Additional Professional Experience and Background

• President-elect, Association of Indigenous Anthropologists, 2008-Present

• Cultural Anthropologist at the Bureau of Indian Affairs (Washington, D.C.) during both the Ada Deer and Kevin Gover administrations

• Research and/or project experience in and/or with the Muscogee (Creek) Nation, the Passamaquoddy Tribe of Maine, the Navajo Nation, the Hopi Tribe, and the Mescalero Apache Tribe

• Comparative field research (in 2004) in southern Africa on indigenous rights, political mobilization, and land claims among the Nama and Khoi San Tribes

• Post-baccalaureate field research in Taiwan, R.O.C. among one of the country’s several indigenous populations

• High school exchange student to China

TEACHING

Undergraduate:
American Indian Societies (ANTH 230)
Introduction to Cultural Anthropology (ANTH 102)

In 2003, I won an Edward Kidder Graham Award (for undergraduate teaching)

Graduate Seminars (ANTH 327/328):
Ethnographies of Contemporary American Indian Societies
Power, Politics and Personhood
Representing the State in Contemporary Ethnography
Political Anthropology

Selected Publications:

2007
Choctaw Nation:  A Story of American Indian Resurgence.  University of Nebraska Press.  Winner of the 2006 North American Indian Prose Award.

2007
Choctaw Tribal Sovereignty at the Turn of the Twenty-first Century.

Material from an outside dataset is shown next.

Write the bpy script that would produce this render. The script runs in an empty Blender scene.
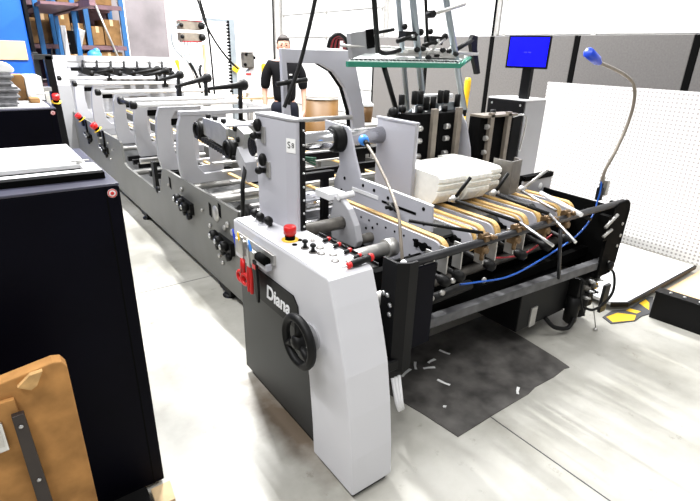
import bpy, bmesh, math, random
from mathutils import Vector, Matrix
random.seed(7)
S = bpy.context.scene
COL = S.collection
PI = math.pi

# ------------------------------------------------------------------ materials
def mat(name, col, rough=.5, metal=0., var=.0, scale=8., spec=.5, emit=None, bump=0.):
    m = bpy.data.materials.new(name); m.use_nodes = True
    nt = m.node_tree; b = nt.nodes['Principled BSDF']
    b.inputs['Base Color'].default_value = (*col, 1)
    b.inputs['Roughness'].default_value = rough
    b.inputs['Metallic'].default_value = metal
    b.inputs['Specular IOR Level'].default_value = spec
    if var or bump:
        tc = nt.nodes.new('ShaderNodeTexCoord'); nz = nt.nodes.new('ShaderNodeTexNoise')
        nz.inputs['Scale'].default_value = scale; nz.inputs['Detail'].default_value = 5
        nt.links.new(tc.outputs['Object'], nz.inputs['Vector'])
        if var:
            r = nt.nodes.new('ShaderNodeValToRGB')
            r.color_ramp.elements[0].position = .3; r.color_ramp.elements[1].position = .7
            r.color_ramp.elements[0].color = (*[max(0, c*(1-var)) for c in col], 1)
            r.color_ramp.elements[1].color = (*[min(1, c*(1+var)) for c in col], 1)
            nt.links.new(nz.outputs['Fac'], r.inputs['Fac']); nt.links.new(r.outputs['Color'], b.inputs['Base Color'])
        if bump:
            bp = nt.nodes.new('ShaderNodeBump'); bp.inputs['Strength'].default_value = bump; bp.inputs['Distance'].default_value = .01
            nt.links.new(nz.outputs['Fac'], bp.inputs['Height']); nt.links.new(bp.outputs['Normal'], b.inputs['Normal'])
    if emit:
        b.inputs['Emission Color'].default_value = (*emit[0], 1); b.inputs['Emission Strength'].default_value = emit[1]
    return m

M = {}
M['white'] = mat('white_paint', (.84, .84, .85), .55, var=.02)
M['wall'] = mat('wall_paint', (.88, .87, .88), .8, var=.03, scale=2)
M['backwall'] = mat('back_wall_paint', (.24, .215, .225), .85, var=.2, scale=1.5)
M['lav'] = mat('pale_grey_enamel', (.47, .47, .515), .42, var=.02, scale=3)
M['lav2'] = mat('light_machine_enamel', (.37, .37, .39), .45, var=.03, scale=3)
M['conswhite'] = mat('console_white_enamel', (.62, .62, .65), .4, var=.015, scale=3)
M['grey'] = mat('mid_grey_enamel', (.135, .135, .126), .5, var=.08, scale=4)
M['dgrey'] = mat('dark_grey_enamel', (.020, .021, .021), .5, var=.1, scale=4)
M['black'] = mat('black_enamel', (.003, .003, .0035), .45, spec=.18)
M['cabinet'] = mat('blue_black_enamel', (.0012, .0012, .004), .5, spec=.07, var=.3, scale=3)
M['cabtop'] = mat('cabinet_top_steel', (.05, .05, .075), .3, var=.3, scale=5)
M['matte'] = mat('matte_black', (.0025, .0025, .0025), .8, spec=.06)
M['rubber'] = mat('black_rubber', (.005, .005, .005), .5, spec=.22)
M['steel'] = mat('brushed_steel', (.62, .62, .62), .28, metal=1., var=.12, scale=20)
M['satin'] = mat('satin_steel', (.5, .49, .47), .4, metal=.7, var=.12, scale=15)
M['chrome'] = mat('polished_shaft', (.78, .78, .80), .16, metal=1.)
M['barsteel'] = mat('dark_bar_steel', (.03, .03, .033), .4, metal=.4, var=.25, scale=12)
M['beam'] = mat('worn_grey_beam', (.085, .085, .09), .5, var=.4, scale=14)
M['roll'] = mat('brown_rubber_roller', (.13, .12, .105), .5, var=.2, scale=25)
M['tan'] = mat('tan_belt', (.66, .42, .15), .6, var=.12, scale=12)
M['brass'] = mat('bronze_clamp', (.15, .09, .04), .45, metal=.4, var=.3, scale=40)
M['strip'] = mat('beige_strip', (.22, .19, .155), .4, metal=.2, var=.15, scale=20)
M['carton'] = mat('white_carton', (.88, .88, .83), .7, var=.04, scale=30)
M['red'] = mat('red_plastic', (.62, .012, .012), .35)
M['yellow'] = mat('yellow_paint', (.85, .52, .01), .45, var=.06)
M['blue'] = mat('blue_plastic', (.01, .06, .62), .35)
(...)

In Indigenous Experience Today, Ed.s. Starn, Orin and Marisol de la Cadena. Oxford: Berg Publishers.

2007
Political Protest, Conflict and Tribal Nationalism:  The Oklahoma Choctaws and the Termination Crisis of 1959-1970.  American Indian Quarterly 31:2.

Submitted and accepted
Killing the ‘White Man’s Indian:’ Reflections of an Oklahoma Choctaw. Solicited for publication in an edited volume (Ed. JoAllyn Archambault) about American Indian anthropologists.

2001
Choctaws in Oklahoma: Government. In Choctaw Language and Culture by Marcia Haag and Henry Willis. Norman: University of Oklahoma Press.

2001
Contemporary Ritual Life. In Choctaw Language and Culture by Marcia Haag and Henry Willis. Norman: University of Oklahoma Press.

2000
Native Spiritual Traditions and the Tribal State: The Oklahoma Choctaws in the Late Twentieth Century. In Niezen, Ronald. Spirit Wars: Native North American Religions in the Age of Nation-Building. Berkeley: University of California Press.